_DATA EXTRACT:_

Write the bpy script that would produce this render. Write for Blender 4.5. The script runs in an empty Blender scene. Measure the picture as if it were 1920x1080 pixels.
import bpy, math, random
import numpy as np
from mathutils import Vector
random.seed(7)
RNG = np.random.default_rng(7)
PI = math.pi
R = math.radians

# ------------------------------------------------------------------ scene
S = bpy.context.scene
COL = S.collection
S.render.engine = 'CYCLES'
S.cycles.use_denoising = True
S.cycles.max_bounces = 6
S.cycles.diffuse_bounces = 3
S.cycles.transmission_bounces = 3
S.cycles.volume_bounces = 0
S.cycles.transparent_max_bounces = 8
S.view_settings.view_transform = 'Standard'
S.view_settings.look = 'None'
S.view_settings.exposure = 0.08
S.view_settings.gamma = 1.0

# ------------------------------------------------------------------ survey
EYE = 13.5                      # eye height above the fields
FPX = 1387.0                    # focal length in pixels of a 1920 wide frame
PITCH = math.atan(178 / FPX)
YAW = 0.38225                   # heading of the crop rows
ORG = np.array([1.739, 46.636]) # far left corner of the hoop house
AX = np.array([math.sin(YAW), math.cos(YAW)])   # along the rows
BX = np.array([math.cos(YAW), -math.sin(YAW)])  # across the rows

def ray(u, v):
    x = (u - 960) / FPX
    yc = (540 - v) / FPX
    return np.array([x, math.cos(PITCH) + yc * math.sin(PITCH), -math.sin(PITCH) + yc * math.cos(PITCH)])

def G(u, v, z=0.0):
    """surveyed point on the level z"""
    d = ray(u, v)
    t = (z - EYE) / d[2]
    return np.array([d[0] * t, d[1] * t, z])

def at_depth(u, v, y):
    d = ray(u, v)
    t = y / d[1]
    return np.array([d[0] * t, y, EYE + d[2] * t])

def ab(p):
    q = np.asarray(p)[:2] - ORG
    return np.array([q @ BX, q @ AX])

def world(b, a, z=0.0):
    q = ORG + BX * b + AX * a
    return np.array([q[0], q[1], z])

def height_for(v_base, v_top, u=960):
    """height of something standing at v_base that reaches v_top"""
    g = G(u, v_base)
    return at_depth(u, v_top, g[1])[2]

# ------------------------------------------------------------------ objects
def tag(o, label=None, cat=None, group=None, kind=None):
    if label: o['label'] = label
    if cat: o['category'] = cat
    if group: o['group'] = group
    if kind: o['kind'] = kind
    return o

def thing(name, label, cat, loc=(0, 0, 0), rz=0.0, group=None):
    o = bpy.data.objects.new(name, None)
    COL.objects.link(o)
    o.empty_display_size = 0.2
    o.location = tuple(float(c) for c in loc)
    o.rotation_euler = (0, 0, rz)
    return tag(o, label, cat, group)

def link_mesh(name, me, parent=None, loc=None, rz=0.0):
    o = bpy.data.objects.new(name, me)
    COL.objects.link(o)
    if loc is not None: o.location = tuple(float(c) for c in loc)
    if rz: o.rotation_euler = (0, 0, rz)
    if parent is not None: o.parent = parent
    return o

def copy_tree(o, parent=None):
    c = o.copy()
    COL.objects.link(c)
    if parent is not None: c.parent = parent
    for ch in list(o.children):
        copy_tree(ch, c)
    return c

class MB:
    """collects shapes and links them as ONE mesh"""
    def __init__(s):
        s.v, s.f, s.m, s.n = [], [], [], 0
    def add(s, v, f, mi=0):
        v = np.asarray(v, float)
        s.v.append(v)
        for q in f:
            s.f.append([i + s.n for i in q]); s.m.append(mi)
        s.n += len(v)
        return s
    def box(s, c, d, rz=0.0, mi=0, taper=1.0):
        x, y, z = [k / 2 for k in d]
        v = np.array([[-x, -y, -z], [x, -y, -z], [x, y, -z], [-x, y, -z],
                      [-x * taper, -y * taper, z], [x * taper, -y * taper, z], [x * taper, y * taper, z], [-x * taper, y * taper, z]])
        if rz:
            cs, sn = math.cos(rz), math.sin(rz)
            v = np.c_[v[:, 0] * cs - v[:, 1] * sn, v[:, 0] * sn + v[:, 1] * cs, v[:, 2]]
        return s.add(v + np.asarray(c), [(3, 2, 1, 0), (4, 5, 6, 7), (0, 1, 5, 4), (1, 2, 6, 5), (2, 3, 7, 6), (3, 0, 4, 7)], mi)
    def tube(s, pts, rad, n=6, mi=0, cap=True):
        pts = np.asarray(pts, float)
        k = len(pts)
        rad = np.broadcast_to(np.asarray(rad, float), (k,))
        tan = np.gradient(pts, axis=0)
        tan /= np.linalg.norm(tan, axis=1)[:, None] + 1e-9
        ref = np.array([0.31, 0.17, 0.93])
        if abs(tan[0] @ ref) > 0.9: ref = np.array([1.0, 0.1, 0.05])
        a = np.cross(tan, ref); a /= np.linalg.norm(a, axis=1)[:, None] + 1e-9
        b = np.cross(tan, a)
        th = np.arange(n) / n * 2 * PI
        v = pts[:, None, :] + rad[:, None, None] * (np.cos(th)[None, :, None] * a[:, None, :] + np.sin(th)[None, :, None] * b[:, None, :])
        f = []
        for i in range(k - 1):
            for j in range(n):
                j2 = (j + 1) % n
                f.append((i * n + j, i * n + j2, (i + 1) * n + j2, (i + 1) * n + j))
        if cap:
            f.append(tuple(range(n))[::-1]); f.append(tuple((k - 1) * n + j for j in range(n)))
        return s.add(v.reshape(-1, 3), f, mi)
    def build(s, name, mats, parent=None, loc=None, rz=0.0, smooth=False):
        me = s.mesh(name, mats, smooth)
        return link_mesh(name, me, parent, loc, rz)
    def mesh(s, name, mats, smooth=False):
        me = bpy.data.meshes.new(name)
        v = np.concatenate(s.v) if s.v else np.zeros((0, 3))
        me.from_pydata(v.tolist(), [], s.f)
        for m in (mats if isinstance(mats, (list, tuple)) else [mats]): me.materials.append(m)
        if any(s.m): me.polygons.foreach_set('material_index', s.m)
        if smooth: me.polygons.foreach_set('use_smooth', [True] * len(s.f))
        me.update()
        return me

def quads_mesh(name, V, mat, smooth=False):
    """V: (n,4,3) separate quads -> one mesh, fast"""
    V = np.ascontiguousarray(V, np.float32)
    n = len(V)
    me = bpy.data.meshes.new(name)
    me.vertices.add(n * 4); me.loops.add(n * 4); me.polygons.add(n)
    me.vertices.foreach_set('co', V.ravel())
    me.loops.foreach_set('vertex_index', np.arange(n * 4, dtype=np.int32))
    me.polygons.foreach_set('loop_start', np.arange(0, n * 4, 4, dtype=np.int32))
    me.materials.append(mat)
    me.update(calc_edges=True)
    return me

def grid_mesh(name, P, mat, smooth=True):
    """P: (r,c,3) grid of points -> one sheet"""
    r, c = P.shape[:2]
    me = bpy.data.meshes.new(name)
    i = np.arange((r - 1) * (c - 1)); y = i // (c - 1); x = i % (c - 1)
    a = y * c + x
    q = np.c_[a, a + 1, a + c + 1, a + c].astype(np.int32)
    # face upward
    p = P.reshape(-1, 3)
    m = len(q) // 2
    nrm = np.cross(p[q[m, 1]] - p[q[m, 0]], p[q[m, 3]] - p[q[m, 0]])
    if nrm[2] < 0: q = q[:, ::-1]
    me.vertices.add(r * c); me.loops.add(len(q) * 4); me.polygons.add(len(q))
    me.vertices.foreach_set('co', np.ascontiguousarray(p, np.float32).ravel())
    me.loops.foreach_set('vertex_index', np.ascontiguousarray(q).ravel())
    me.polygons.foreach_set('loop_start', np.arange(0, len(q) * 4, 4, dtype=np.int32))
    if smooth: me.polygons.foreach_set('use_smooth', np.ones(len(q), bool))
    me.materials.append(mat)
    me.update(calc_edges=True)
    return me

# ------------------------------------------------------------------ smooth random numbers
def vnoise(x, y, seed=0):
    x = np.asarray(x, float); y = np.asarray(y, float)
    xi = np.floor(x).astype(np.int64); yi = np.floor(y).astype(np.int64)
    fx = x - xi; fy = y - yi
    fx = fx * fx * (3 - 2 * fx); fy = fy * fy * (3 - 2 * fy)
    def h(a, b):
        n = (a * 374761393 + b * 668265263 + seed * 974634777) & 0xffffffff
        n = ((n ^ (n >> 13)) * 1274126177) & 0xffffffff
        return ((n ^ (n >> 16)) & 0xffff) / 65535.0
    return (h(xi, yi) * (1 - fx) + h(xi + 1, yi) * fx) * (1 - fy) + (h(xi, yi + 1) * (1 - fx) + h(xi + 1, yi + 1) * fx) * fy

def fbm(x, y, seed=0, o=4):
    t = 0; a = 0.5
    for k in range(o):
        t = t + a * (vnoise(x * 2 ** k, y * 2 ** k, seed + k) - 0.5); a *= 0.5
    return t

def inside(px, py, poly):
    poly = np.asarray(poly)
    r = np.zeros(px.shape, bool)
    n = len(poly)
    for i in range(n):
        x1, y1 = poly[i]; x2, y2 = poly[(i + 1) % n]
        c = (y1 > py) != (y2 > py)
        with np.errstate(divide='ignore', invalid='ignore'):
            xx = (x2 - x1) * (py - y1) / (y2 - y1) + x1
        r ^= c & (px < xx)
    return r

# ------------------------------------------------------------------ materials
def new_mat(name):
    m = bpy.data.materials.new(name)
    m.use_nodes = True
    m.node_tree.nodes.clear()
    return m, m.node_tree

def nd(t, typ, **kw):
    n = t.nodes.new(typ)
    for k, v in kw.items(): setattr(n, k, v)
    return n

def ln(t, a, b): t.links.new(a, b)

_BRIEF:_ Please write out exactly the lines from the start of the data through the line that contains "S.view_settings.gamma = 1.0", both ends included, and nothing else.

_OUTPUT OF THE EXERCISE:_
Write the bpy script that would produce this render. Write for Blender 4.5. The script runs in an empty Blender scene. Measure the picture as if it were 1920x1080 pixels.
import bpy, math, random
import numpy as np
from mathutils import Vector
random.seed(7)
RNG = np.random.default_rng(7)
PI = math.pi
R = math.radians

# ------------------------------------------------------------------ scene
S = bpy.context.scene
COL = S.collection
S.render.engine = 'CYCLES'
S.cycles.use_denoising = True
S.cycles.max_bounces = 6
S.cycles.diffuse_bounces = 3
S.cycles.transmission_bounces = 3
S.cycles.volume_bounces = 0
S.cycles.transparent_max_bounces = 8
S.view_settings.view_transform = 'Standard'
S.view_settings.look = 'None'
S.view_settings.exposure = 0.08
S.view_settings.gamma = 1.0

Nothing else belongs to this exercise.